▶ _The request_
Write out the records below once more, exactly as they stand.

▶ _Data to use_
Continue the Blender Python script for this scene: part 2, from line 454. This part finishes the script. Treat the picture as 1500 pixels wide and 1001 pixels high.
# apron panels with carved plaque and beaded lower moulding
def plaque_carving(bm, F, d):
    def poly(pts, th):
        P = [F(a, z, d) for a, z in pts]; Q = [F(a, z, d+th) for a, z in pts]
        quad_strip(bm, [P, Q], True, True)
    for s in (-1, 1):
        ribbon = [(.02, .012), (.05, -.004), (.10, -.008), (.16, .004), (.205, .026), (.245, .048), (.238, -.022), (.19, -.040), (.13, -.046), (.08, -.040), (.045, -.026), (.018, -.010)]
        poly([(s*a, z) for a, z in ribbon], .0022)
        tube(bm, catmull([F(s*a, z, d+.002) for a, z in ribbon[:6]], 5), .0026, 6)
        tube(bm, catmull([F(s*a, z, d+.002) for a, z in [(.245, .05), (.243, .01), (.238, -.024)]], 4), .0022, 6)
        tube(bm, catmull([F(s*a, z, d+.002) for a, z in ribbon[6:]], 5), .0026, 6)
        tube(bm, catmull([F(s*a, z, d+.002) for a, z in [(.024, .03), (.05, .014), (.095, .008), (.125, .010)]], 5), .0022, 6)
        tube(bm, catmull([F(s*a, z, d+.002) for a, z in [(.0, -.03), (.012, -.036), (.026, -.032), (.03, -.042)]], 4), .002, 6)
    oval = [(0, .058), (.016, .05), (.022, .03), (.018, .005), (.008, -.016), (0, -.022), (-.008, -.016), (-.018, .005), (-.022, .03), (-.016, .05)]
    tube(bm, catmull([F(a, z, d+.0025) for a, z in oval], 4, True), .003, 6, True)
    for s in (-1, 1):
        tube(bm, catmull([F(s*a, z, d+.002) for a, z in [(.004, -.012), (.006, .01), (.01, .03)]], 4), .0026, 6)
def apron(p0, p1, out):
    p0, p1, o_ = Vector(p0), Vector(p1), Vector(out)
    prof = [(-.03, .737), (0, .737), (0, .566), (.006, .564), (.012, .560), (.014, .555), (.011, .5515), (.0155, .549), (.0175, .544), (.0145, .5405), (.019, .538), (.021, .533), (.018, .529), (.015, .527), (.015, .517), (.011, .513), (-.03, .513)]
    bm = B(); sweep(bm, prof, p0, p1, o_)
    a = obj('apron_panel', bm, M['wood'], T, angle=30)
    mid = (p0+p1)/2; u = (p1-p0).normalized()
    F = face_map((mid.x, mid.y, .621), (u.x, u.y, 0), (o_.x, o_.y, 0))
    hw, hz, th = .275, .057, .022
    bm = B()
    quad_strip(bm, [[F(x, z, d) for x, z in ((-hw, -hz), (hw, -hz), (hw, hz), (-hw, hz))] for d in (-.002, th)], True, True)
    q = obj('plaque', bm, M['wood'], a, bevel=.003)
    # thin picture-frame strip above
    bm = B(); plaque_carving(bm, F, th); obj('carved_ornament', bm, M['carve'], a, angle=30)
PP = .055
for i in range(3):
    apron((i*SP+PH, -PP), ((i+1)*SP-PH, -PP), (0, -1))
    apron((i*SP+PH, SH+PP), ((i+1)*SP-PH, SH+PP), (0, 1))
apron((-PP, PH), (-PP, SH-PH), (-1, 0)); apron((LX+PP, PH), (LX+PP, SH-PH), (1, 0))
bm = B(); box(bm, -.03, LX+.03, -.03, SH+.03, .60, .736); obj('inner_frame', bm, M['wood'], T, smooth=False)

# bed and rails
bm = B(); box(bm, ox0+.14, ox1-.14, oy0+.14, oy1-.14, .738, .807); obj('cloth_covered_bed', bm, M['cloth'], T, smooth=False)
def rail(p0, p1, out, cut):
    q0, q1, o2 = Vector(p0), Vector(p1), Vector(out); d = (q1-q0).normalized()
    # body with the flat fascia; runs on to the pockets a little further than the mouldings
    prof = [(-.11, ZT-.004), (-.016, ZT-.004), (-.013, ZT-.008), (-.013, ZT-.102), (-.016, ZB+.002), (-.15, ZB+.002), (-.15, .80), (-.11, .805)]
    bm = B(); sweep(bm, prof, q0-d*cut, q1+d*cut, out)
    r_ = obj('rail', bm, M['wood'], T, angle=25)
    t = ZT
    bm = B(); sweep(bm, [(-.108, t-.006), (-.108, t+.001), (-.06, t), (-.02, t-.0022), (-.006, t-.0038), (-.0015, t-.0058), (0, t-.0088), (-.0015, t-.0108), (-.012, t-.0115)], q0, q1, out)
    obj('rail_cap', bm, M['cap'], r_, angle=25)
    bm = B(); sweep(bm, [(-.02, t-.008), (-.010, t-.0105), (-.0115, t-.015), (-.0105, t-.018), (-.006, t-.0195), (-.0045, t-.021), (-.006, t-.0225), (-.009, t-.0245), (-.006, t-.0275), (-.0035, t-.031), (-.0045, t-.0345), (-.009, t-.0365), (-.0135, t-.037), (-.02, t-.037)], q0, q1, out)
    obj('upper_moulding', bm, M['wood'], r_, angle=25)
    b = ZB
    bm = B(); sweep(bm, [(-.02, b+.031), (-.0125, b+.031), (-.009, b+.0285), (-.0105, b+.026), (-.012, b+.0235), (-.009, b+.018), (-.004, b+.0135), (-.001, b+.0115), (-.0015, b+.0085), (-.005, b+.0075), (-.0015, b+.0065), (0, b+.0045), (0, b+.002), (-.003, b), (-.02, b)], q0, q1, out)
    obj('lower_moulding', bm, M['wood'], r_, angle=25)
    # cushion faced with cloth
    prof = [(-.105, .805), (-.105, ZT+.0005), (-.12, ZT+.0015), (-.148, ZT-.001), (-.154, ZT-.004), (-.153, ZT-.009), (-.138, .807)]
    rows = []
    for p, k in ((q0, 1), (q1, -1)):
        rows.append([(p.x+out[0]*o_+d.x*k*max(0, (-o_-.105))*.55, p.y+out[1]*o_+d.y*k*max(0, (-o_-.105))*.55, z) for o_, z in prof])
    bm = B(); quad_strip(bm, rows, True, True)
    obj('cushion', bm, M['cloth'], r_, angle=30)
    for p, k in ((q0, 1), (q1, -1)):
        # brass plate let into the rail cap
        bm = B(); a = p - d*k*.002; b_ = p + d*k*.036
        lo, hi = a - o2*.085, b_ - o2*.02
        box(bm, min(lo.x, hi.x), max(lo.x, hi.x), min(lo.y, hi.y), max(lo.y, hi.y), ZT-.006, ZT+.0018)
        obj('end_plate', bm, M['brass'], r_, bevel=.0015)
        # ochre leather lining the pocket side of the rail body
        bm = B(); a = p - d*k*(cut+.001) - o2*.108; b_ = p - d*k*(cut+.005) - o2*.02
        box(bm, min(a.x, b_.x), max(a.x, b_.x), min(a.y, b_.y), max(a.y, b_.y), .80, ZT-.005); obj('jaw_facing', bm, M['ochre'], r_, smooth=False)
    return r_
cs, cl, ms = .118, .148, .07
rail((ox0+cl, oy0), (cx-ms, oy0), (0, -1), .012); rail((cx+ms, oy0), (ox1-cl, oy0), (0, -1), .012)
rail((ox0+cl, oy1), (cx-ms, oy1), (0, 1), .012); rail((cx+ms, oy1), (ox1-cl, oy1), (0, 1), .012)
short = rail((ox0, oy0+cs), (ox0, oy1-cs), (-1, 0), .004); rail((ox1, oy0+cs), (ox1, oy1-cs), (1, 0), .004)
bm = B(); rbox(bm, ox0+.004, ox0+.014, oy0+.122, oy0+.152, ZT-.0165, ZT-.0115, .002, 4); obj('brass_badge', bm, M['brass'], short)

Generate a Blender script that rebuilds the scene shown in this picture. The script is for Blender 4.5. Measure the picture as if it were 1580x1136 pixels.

▶ _Result of this exercise_
Continue the Blender Python script for this scene: part 2, from line 454. This part finishes the script. Treat the picture as 1500 pixels wide and 1001 pixels high.
# apron panels with carved plaque and beaded lower moulding
def plaque_carving(bm, F, d):
    def poly(pts, th):
        P = [F(a, z, d) for a, z in pts]; Q = [F(a, z, d+th) for a, z in pts]
        quad_strip(bm, [P, Q], True, True)
    for s in (-1, 1):
        ribbon = [(.02, .012), (.05, -.004), (.10, -.008), (.16, .004), (.205, .026), (.245, .048), (.238, -.022), (.19, -.040), (.13, -.046), (.08, -.040), (.045, -.026), (.018, -.010)]
        poly([(s*a, z) for a, z in ribbon], .0022)
        tube(bm, catmull([F(s*a, z, d+.002) for a, z in ribbon[:6]], 5), .0026, 6)
        tube(bm, catmull([F(s*a, z, d+.002) for a, z in [(.245, .05), (.243, .01), (.238, -.024)]], 4), .0022, 6)
        tube(bm, catmull([F(s*a, z, d+.002) for a, z in ribbon[6:]], 5), .0026, 6)
        tube(bm, catmull([F(s*a, z, d+.002) for a, z in [(.024, .03), (.05, .014), (.095, .008), (.125, .010)]], 5), .0022, 6)
        tube(bm, catmull([F(s*a, z, d+.002) for a, z in [(.0, -.03), (.012, -.036), (.026, -.032), (.03, -.042)]], 4), .002, 6)
    oval = [(0, .058), (.016, .05), (.022, .03), (.018, .005), (.008, -.016), (0, -.022), (-.008, -.016), (-.018, .005), (-.022, .03), (-.016, .05)]
    tube(bm, catmull([F(a, z, d+.0025) for a, z in oval], 4, True), .003, 6, True)
    for s in (-1, 1):
        tube(bm, catmull([F(s*a, z, d+.002) for a, z in [(.004, -.012), (.006, .01), (.01, .03)]], 4), .0026, 6)
def apron(p0, p1, out):
    p0, p1, o_ = Vector(p0), Vector(p1), Vector(out)
    prof = [(-.03, .737), (0, .737), (0, .566), (.006, .564), (.012, .560), (.014, .555), (.011, .5515), (.0155, .549), (.0175, .544), (.0145, .5405), (.019, .538), (.021, .533), (.018, .529), (.015, .527), (.015, .517), (.011, .513), (-.03, .513)]
    bm = B(); sweep(bm, prof, p0, p1, o_)
    a = obj('apron_panel', bm, M['wood'], T, angle=30)
    mid = (p0+p1)/2; u = (p1-p0).normalized()
    F = face_map((mid.x, mid.y, .621), (u.x, u.y, 0), (o_.x, o_.y, 0))
    hw, hz, th = .275, .057, .022
    bm = B()
    quad_strip(bm, [[F(x, z, d) for x, z in ((-hw, -hz), (hw, -hz), (hw, hz), (-hw, hz))] for d in (-.002, th)], True, True)
    q = obj('plaque', bm, M['wood'], a, bevel=.003)
    # thin picture-frame strip above
    bm = B(); plaque_carving(bm, F, th); obj('carved_ornament', bm, M['carve'], a, angle=30)
PP = .055
for i in range(3):
    apron((i*SP+PH, -PP), ((i+1)*SP-PH, -PP), (0, -1))
    apron((i*SP+PH, SH+PP), ((i+1)*SP-PH, SH+PP), (0, 1))
apron((-PP, PH), (-PP, SH-PH), (-1, 0)); apron((LX+PP, PH), (LX+PP, SH-PH), (1, 0))
bm = B(); box(bm, -.03, LX+.03, -.03, SH+.03, .60, .736); obj('inner_frame', bm, M['wood'], T, smooth=False)

# bed and rails
bm = B(); box(bm, ox0+.14, ox1-.14, oy0+.14, oy1-.14, .738, .807); obj('cloth_covered_bed', bm, M['cloth'], T, smooth=False)
def rail(p0, p1, out, cut):
    q0, q1, o2 = Vector(p0), Vector(p1), Vector(out); d = (q1-q0).normalized()
    # body with the flat fascia; runs on to the pockets a little further than the mouldings
    prof = [(-.11, ZT-.004), (-.016, ZT-.004), (-.013, ZT-.008), (-.013, ZT-.102), (-.016, ZB+.002), (-.15, ZB+.002), (-.15, .80), (-.11, .805)]
    bm = B(); sweep(bm, prof, q0-d*cut, q1+d*cut, out)
    r_ = obj('rail', bm, M['wood'], T, angle=25)
    t = ZT
    bm = B(); sweep(bm, [(-.108, t-.006), (-.108, t+.001), (-.06, t), (-.02, t-.0022), (-.006, t-.0038), (-.0015, t-.0058), (0, t-.0088), (-.0015, t-.0108), (-.012, t-.0115)], q0, q1, out)
    obj('rail_cap', bm, M['cap'], r_, angle=25)
    bm = B(); sweep(bm, [(-.02, t-.008), (-.010, t-.0105), (-.0115, t-.015), (-.0105, t-.018), (-.006, t-.0195), (-.0045, t-.021), (-.006, t-.0225), (-.009, t-.0245), (-.006, t-.0275), (-.0035, t-.031), (-.0045, t-.0345), (-.009, t-.0365), (-.0135, t-.037), (-.02, t-.037)], q0, q1, out)
    obj('upper_moulding', bm, M['wood'], r_, angle=25)
    b = ZB
    bm = B(); sweep(bm, [(-.02, b+.031), (-.0125, b+.031), (-.009, b+.0285), (-.0105, b+.026), (-.012, b+.0235), (-.009, b+.018), (-.004, b+.0135), (-.001, b+.0115), (-.0015, b+.0085), (-.005, b+.0075), (-.0015, b+.0065), (0, b+.0045), (0, b+.002), (-.003, b), (-.02, b)], q0, q1, out)
    obj('lower_moulding', bm, M['wood'], r_, angle=25)
    # cushion faced with cloth
    prof = [(-.105, .805), (-.105, ZT+.0005), (-.12, ZT+.0015), (-.148, ZT-.001), (-.154, ZT-.004), (-.153, ZT-.009), (-.138, .807)]
    rows = []
    for p, k in ((q0, 1), (q1, -1)):
        rows.append([(p.x+out[0]*o_+d.x*k*max(0, (-o_-.105))*.55, p.y+out[1]*o_+d.y*k*max(0, (-o_-.105))*.55, z) for o_, z in prof])
    bm = B(); quad_strip(bm, rows, True, True)
    obj('cushion', bm, M['cloth'], r_, angle=30)
    for p, k in ((q0, 1), (q1, -1)):
        # brass plate let into the rail cap
        bm = B(); a = p - d*k*.002; b_ = p + d*k*.036
        lo, hi = a - o2*.085, b_ - o2*.02
        box(bm, min(lo.x, hi.x), max(lo.x, hi.x), min(lo.y, hi.y), max(lo.y, hi.y), ZT-.006, ZT+.0018)
        obj('end_plate', bm, M['brass'], r_, bevel=.0015)
        # ochre leather lining the pocket side of the rail body
        bm = B(); a = p - d*k*(cut+.001) - o2*.108; b_ = p - d*k*(cut+.005) - o2*.02
        box(bm, min(a.x, b_.x), max(a.x, b_.x), min(a.y, b_.y), max(a.y, b_.y), .80, ZT-.005); obj('jaw_facing', bm, M['ochre'], r_, smooth=False)
    return r_
cs, cl, ms = .118, .148, .07
rail((ox0+cl, oy0), (cx-ms, oy0), (0, -1), .012); rail((cx+ms, oy0), (ox1-cl, oy0), (0, -1), .012)
rail((ox0+cl, oy1), (cx-ms, oy1), (0, 1), .012); rail((cx+ms, oy1), (ox1-cl, oy1), (0, 1), .012)
short = rail((ox0, oy0+cs), (ox0, oy1-cs), (-1, 0), .004); rail((ox1, oy0+cs), (ox1, oy1-cs), (1, 0), .004)
bm = B(); rbox(bm, ox0+.004, ox0+.014, oy0+.122, oy0+.152, ZT-.0165, ZT-.0115, .002, 4); obj('brass_badge', bm, M['brass'], short)

Generate a Blender script that rebuilds the scene shown in this picture. The script is for Blender 4.5. Measure the picture as if it were 1580x1136 pixels.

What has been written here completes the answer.